#### [What is asked]
Locate all lines with the word "pixels" and copy them out.

#### [Given data]
****************************************

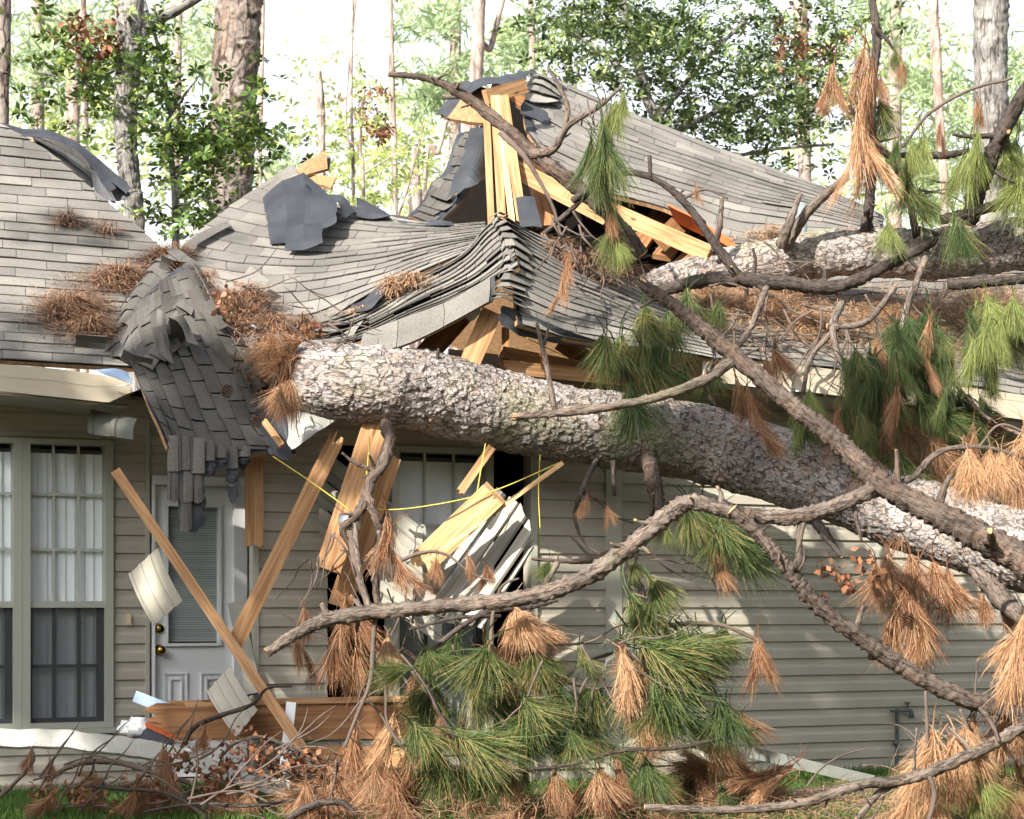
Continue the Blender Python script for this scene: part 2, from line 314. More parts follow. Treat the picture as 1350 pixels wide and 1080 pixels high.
def tube(pts, rad, res=.02, seg=12, rough=.0, plates=0, jag=(0, 0), knob=0.0, seedv=0, capmi=1, ps=(18, 31, 31)):
    """pts list of Vectors, rad list of radii -> MB with displaced bark; both ends closed (jagged when broken)"""
    L = sum((pts[i+1]-pts[i]).length for i in range(len(pts)-1)); n = max(3, int(L/res)); mb = MB()
    rv = [Vector((r, 0, 0)) for r in rad]
    C_ = [curve(pts, i/n) for i in range(n+1)]; Rr = [max(.0008, curve(rv, i/n).x) for i in range(n+1)]
    T = [(C_[min(i+1, n)]-C_[max(i-1, 0)]).normalized() for i in range(n+1)]
    ref = Vector((0, 0, 1)) if abs(T[0].z) < .9 else Vector((1, 0, 0)); U = (ref-T[0]*ref.dot(T[0])).normalized()
    V = []; vv = []; s = 0
    for i in range(n+1):
        if i: s += (C_[i]-C_[i-1]).length
        U = (U-T[i]*U.dot(T[i])).normalized(); W = T[i].cross(U)
        for k in range(seg):
            a = 2*math.pi*k/seg; dirv = U*math.cos(a)+W*math.sin(a); r = Rr[i]; p = C_[i]+dirv*r
            dsp = 0
            if rough: dsp += rough*r*noise.noise(p*(1.3/max(r, .02))+Vector((seedv, 0, 0)))
            if plates:
                q = Vector((p.x*ps[0]+seedv, p.y*ps[1], p.z*ps[2])); q += noise.noise_vector(p*ps[1]*.35)*1.0
                dd, _ = noise.voronoi(q); e = min(1.0, (dd[1]-dd[0])*4.5); cellh = noise.cell(_[0]*3.7); tl = q-_[0]
                big = .5+1.1*max(0, noise.noise(p*2.6)+.35)
                dsp += big*plates*(.55*e-.4)+plates*.55*cellh*e+plates*.9*e*(tl.x*.8-tl.z*.6)+plates*.35*noise.noise(p*45)
            if knob: dsp += knob*r*max(0, noise.noise(p*(2.2/max(r, .01)))-.25)+knob*.17*r*noise.noise(p*(5.5/max(r, .008)))
            e = 0
            if i == 0 and jag[0]: e = -random.random()*jag[0]
            if i == n and jag[1]: e = random.random()*jag[1]
            V.append(C_[i]+dirv*(r+dsp)+T[i]*e)
        vv.append(s)
    mb.v = [tuple(p) for p in V]
    r0 = sum(Rr)/len(Rr)
    for i in range(n):
        for k in range(seg):
            k2 = (k+1) % seg
            mb.f.append([i*seg+k, i*seg+k2, (i+1)*seg+k2, (i+1)*seg+k])
            u0, u1 = k/seg*6.28*r0+seedv, (k+1)/seg*6.28*r0+seedv
            mb.uv.append([(vv[i], u0), (vv[i], u1), (vv[i+1], u1), (vv[i+1], u0)]); mb.c.append(.5); mb.mi.append(0)
    for i, rev in ((0, True), (n, False)):
        c = len(mb.v); mb.v.append(tuple(C_[i]+T[i]*(Rr[i]*.25 if not rev else -Rr[i]*.25)))
        for k in range(seg):
            f = [i*seg+k, i*seg+(k+1) % seg, c]; f = f[::-1] if rev else f
            mb.f.append(f); mb.uv.append([(0, 0), (.02, 0), (.01, .02)]); mb.c.append(.5); mb.mi.append(capmi)
    return mb
def pp(lst): return [P(*q[:3]) for q in lst]
def limb(name, lst, m, parent=None, res=.02, seg=10, rough=.35, plates=0, jag=(0, .0), knob=.5, cap='broken'):
    """lst: (px, py, Y, radius in photo pixels)"""
    mb = tube(pp(lst), [q[3]/F*q[2]*.86 for q in lst], res, seg, rough, plates, jag, knob, seedv=random.random()*9)
    return mb.build(name, [m, M[cap]], parent, smooth=True)

# ------------------------------------------------------------------ shingled roof sheets
def lin_(p, t):
    n = len(p)-1; x = min(max(t, 0), 1)*n; i = min(int(x), n-1); return p[i].lerp(p[i+1], x-i)
def grid_surface(G, lin=False):
    if lin: return lambda u, v: lin_([lin_(r, u) for r in G], v)
    def S(u, v):
        cols = [curve(r, u) for r in G]; return curve(cols, v)
    return S
def roof_patch(G, mtab, parent, name='shingles', courses=None, tabs=None, wob=0.0, lift=.012, drop=0.0, thick=.03, edge_rag=0.0, curl=0.0, deck='roof_deck', deckmat='felt', skew=.5, under='osb', expo=.127, wt=.305, gap=.0018, ulim=None):
    S = grid_surface(G)
    W_ = sum((S(i/8+.125, .5)-S(i/8, .5)).length for i in range(8)); H_ = sum((S(.5, i/8+.125)-S(.5, i/8)).length for i in range(8))
    nc = courses or max(3, round(H_/expo)); nt_ = tabs or max(2, round(W_/wt))
    def N(u, v):
        e = .01; du = S(min(u+e, 1), v)-S(max(u-e, 0), v); dv = S(u, min(v+e, 1))-S(u, max(v-e, 0)); n = du.cross(dv)
        if n.length < 1e-9: return Vector((0, 0, 1))
        n.normalize(); c = S(u, v)-Vector((0, 0, H))
        if n.z < 0 and n.z < -.15: n = -n
        elif abs(n.z) <= .15 and n.dot(c) > 0: n = -n
        return n
    def Sd(u, v, off):
        p = S(u, v); n = N(u, v)
        w1 = wob*noise.noise(p*2.7) if wob else 0
        return p+n*(off+w1)
    mb = MB()
    for j in range(nc):
        v0, v1 = j/nc, (j+1)/nc; k = -random.random()*.35-(j % 2)*skew
        jl = (random.random()**3)*curl
        while k < nt_:
            u0, u1 = max(0, k/nt_), min(1, (k+1)/nt_)
            k += 1
            if u1-u0 < .1/nt_: continue
            if drop and random.random() < drop: continue
            rag = 0
            if edge_rag:
                if u0 <= 0: u0 = random.random()*edge_rag/nt_
                if u1 >= 1: u1 = 1-random.random()*edge_rag/nt_
            g = gap/W_; cl = random.random()**2*.6+.2*random.random()+.1
            bl = lift*(.7+.6*random.random())+jl*(.5+random.random())+(curl*1.5 if random.random() < curl*6 else 0); us = [u0+g+(u1-u0-2*g)*q/3 for q in range(4)]
            if ulim and u0 >= max(ulim(v0), ulim(v1)): continue
            vt = max(0, v0-.35/nc); dv = random.uniform(-.03, .03)/nc; v1b = min(1, v1+dv) if j < nc-1 else 1
            cl_ = (lambda q, v: min(q, ulim(v))) if ulim else (lambda q, v: q)
            top = [Sd(cl_(q, vt), vt, .001) for q in us]; mid = [Sd(cl_(q, (v0+v1)/2), (v0*.5+v1*.5), .001+bl*.55) for q in us]; bot = [Sd(cl_(q, v1), v1b, bl) for q in us]; sk_ = [Sd(cl_(q, v1), v1b, bl-.006) for q in us]
            vs = top+mid+bot+sk_; fs = []
            for r_ in range(3):
                for q in range(3): fs.append([r_*4+q, (r_+1)*4+q, (r_+1)*4+q+1, r_*4+q+1])
            mb.add(vs, fs, None, cl)
    o = mb.build(name, mtab, parent)
    if deck:
        db = MB(); nu, nv = 3*max(3, len(G[0])), 3*max(3, len(G))
        for lay, off in ((0, -.004), (1, -thick)):
            pts = [[Sd(a/nu*(ulim(b/nv) if ulim else 1), b/nv, off) for a in range(nu+1)] for b in range(nv+1)]
            for b in range(nv):
                for a in range(nu): db.quad(pts[b][a], pts[b+1][a], pts[b+1][a+1], pts[b][a+1], mi=lay)
            if lay == 0: p0 = pts
        for seq in ([(0, a) for a in range(nu+1)], [(nv, a) for a in range(nu+1)], [(b, 0) for b in range(nv+1)], [(b, nu) for b in range(nv+1)]):
            for q in range(len(seq)-1):
                (b0, a0), (b1, a1) = seq[q], seq[q+1]; db.quad(p0[b0][a0], p0[b1][a1], pts[b1][a1], pts[b0][a0], mi=1)
        db.build(deck, [M[deckmat], M[under]], parent)
    return o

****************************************

#### [The output]
Continue the Blender Python script for this scene: part 2, from line 314. More parts follow. Treat the picture as 1350 pixels wide and 1080 pixels high.
    """lst: (px, py, Y, radius in photo pixels)"""